— Begin COLLECTED MATERIAL —

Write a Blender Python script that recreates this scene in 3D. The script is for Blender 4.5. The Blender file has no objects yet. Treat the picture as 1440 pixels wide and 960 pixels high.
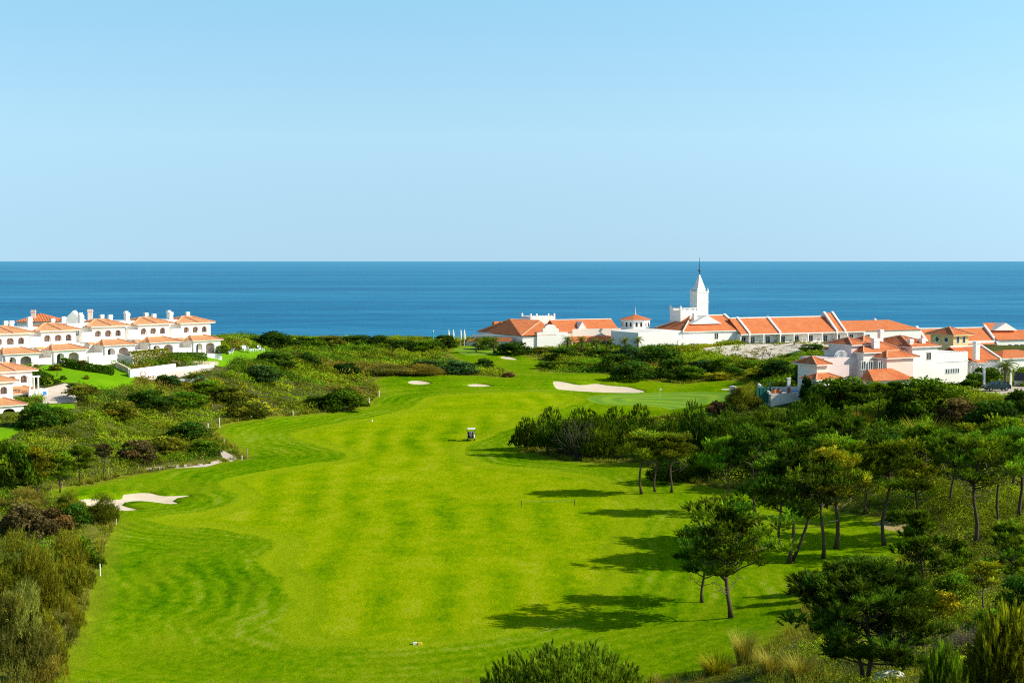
import bpy, math, random
import numpy as np
from mathutils import Vector
from mathutils.geometry import delaunay_2d_cdt

# ------------------------------------------------------------------ basics
R = np.random.default_rng(11)
random.seed(5)
col = bpy.context.scene.collection
CAMH = 29.0
F = 2000.0
PITCH = math.atan((480 - 367) / F)
CP, SP = math.cos(PITCH), math.sin(PITCH)
CAM = np.array([0.0, 0.0, CAMH])

def ray(px, py):
    u = (px - 720) / F
    v = (480 - py) / F
    return np.array([u, CP + v * SP, -SP + v * CP])

def at(px, py, d):
    """the world point seen at photo position (px, py) at depth d along +Y"""
    r = ray(px, py)
    return CAM + r * (d / r[1])

def link(o):
    col.objects.link(o)
    return o

def tag(o, label=None, cat=None, group=None, kind=None):
    if label: o['label'] = label
    if cat: o['category'] = cat
    if group: o['group'] = group
    if cat and not kind: kind = 'thing'
    if kind: o['kind'] = kind
    return o

def thing(name, label, cat, loc=(0, 0, 0), rz=0.0, group=None):
    o = bpy.data.objects.new(name, None)
    o.empty_display_size = 0.3
    o.location = loc
    o.rotation_euler = (0, 0, rz)
    link(o)
    return tag(o, label, cat, group)

def dup(root, loc, rz=None, label=None):
    r = root.copy(); link(r); r.location = loc
    if rz is not None: r.rotation_euler = (0, 0, rz)
    if label: r['label'] = label
    for ch in list(root.children):
        c = ch.copy(); link(c); c.parent = r
        for g in list(ch.children):
            s = g.copy(); link(s); s.parent = c
    return r

class MB:
    """collects polygons (with optional uv and tint) into one mesh"""
    def __init__(self):
        self.V, self.P, self.UV, self.n = [], [], [], 0
        self.big = []
    def add(self, verts, faces, uvs=None):
        b = self.n
        self.V += [tuple(map(float, v)) for v in verts]
        self.n += len(verts)
        for i, f in enumerate(faces):
            self.P.append([b + k for k in f])
            self.UV.append(uvs[i] if uvs else None)
        return self
    def poly(self, verts, uv=None):
        return self.add(verts, [list(range(len(verts)))], [uv] if uv else None)
    def box(self, x0, x1, y0, y1, z0, z1):
        v = [(x0,y0,z0),(x1,y0,z0),(x1,y1,z0),(x0,y1,z0),(x0,y0,z1),(x1,y0,z1),(x1,y1,z1),(x0,y1,z1)]
        return self.add(v, [(0,3,2,1),(4,5,6,7),(0,1,5,4),(1,2,6,5),(2,3,7,6),(3,0,4,7)])
    def prism(self, prof, y0, y1):
        """polygon in x,z extruded along y"""
        n = len(prof)
        v = [(p[0], y0, p[1]) for p in prof] + [(p[0], y1, p[1]) for p in prof]
        f = [list(range(n)), list(range(2*n-1, n-1, -1))]
        for i in range(n):
            j = (i+1) % n
            f.append([i, i+n, j+n, j])
        return self.add(v, f)
    def prism_x(self, prof, x0, x1):
        """polygon in y,z extruded along x"""
        n = len(prof)
        v = [(x0, p[0], p[1]) for p in prof] + [(x1, p[0], p[1]) for p in prof]
        f = [list(range(n-1, -1, -1)), list(range(n, 2*n))]
        for i in range(n):
            j = (i+1) % n
            f.append([i, j, j+n, i+n])
        return self.add(v, f)
    def prism_z(self, prof, z0, z1):
        n = len(prof)
        v = [(p[0], p[1], z0) for p in prof] + [(p[0], p[1], z1) for p in prof]
        f = [list(range(n-1, -1, -1)), list(range(n, 2*n))]
        for i in range(n):
            j = (i+1) % n
            f.append([i, j, j+n, i+n])
        return self.add(v, f)
    def tube(self, pts, rad, seg=6, cap=True):
        pts = [np.array(p, float) for p in pts]
        rings = []
        for i, p in enumerate(pts):
            a = pts[max(i-1, 0)]; b = pts[min(i+1, len(pts)-1)]
            d = b - a; d /= (np.linalg.norm(d) + 1e-9)
            h = np.array([1., 0, 0]) if abs(d[0]) < .9 else np.array([0, 1., 0])
            s = np.cross(d, h); s /= np.linalg.norm(s); t = np.cross(d, s)
            r = rad[i] if hasattr(rad, '__len__') else rad
            rings.append([p + r*(math.cos(2*math.pi*k/seg)*s + math.sin(2*math.pi*k/seg)*t) for k in range(seg)])
        v = [q for rr in rings for q in rr]
        f = []
        for i in range(len(pts)-1):
            for k in range(seg):
                k2 = (k+1) % seg
                f.append([i*seg+k, i*seg+k2, (i+1)*seg+k2, (i+1)*seg+k])
        if cap:
            f.append(list(range(seg-1, -1, -1)))
            m = (len(pts)-1)*seg
            f.append([m+k for k in range(seg)])
        return self.add(v, f)
    def lathe(self, prof, seg=16, c=(0, 0, 0)):
        """profile of (r, z)"""
        v, f = [], []
        for r, z in prof:
            for k in range(seg):
                a = 2*math.pi*k/seg
                v.append((c[0]+r*math.cos(a), c[1]+r*math.sin(a), c[2]+z))
        for i in range(len(prof)-1):
            for k in range(seg):
                k2 = (k+1) % seg
                f.append([i*seg+k, i*seg+k2, (i+1)*seg+k2, (i+1)*seg+k])
        f.append(list(range(seg-1, -1, -1)))
        m = (len(prof)-1)*seg
        f.append([m+k for k in range(seg)])
        return self.add(v, f)
    def slope(self, a, b, c, d, th=.12):
        """roof plane with eave a->b and top d<-c (may be a triangle when c is d); uv u along the eave, v up the slope"""
        a, b, c, d = [np.array(p, float) for p in (a, b, c, d)]
        e = b - a; L = np.linalg.norm(e); e = e / (L + 1e-9)
        mid = (c + d) / 2
        up = mid - a - e * np.dot(mid - a, e); up /= (np.linalg.norm(up) + 1e-9)
        tri = np.linalg.norm(c - d) < 1e-4
        P = [a, b, c] if tri else [a, b, c, d]
        uv = [(float(np.dot(p - a, e)), float(np.dot(p - a, up))) for p in P]
        return self.add(P, [list(range(len(P)))], [uv])
    def mesh(self, name, mat, smooth=False):
        me = bpy.data.meshes.new(name)
        V = np.array(self.V, np.float32)
        lt = np.array([len(p) for p in self.P], np.int32)
        ls = np.concatenate([[0], np.cumsum(lt)[:-1]]).astype(np.int32)
        li = np.array([i for p in self.P for i in p], np.int32)
        me.vertices.add(len(V)); me.vertices.foreach_set('co', V.ravel())
        me.loops.add(len(li)); me.loops.foreach_set('vertex_index', li)
        me.polygons.add(len(lt)); me.polygons.foreach_set('loop_start', ls); me.polygons.foreach_set('loop_total', lt)
        if any(u is not None for u in self.UV):
            uv = me.uv_layers.new(name='UVMap')
            flat = []
            for p, u in zip(self.P, self.UV):
                flat += [c for q in (u if u is not None else [(0, 0)]*len(p)) for c in q]
            uv.data.foreach_set('uv', flat)
        me.polygons.foreach_set('use_smooth', np.full(len(lt), bool(smooth)))
        me.update(calc_edges=True)
        me.validate()
        if mat: me.materials.append(mat)
        return me
    def build(self, name, mat, parent=None, smooth=False):
        o = bpy.data.objects.new(name, self.mesh(name, mat, smooth))
        link(o)
        if parent is not None: o.parent = parent
        return o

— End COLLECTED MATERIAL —

_WHAT IS EXPECTED_:
Begin at the first line of the material and copy each line exactly through the one containing "from mathutils.geometry import". Omit pictures.

_THE OUTPUT_:
Write a Blender Python script that recreates this scene in 3D. The script is for Blender 4.5. The Blender file has no objects yet. Treat the picture as 1440 pixels wide and 960 pixels high.
import bpy, math, random
import numpy as np
from mathutils import Vector
from mathutils.geometry import delaunay_2d_cdt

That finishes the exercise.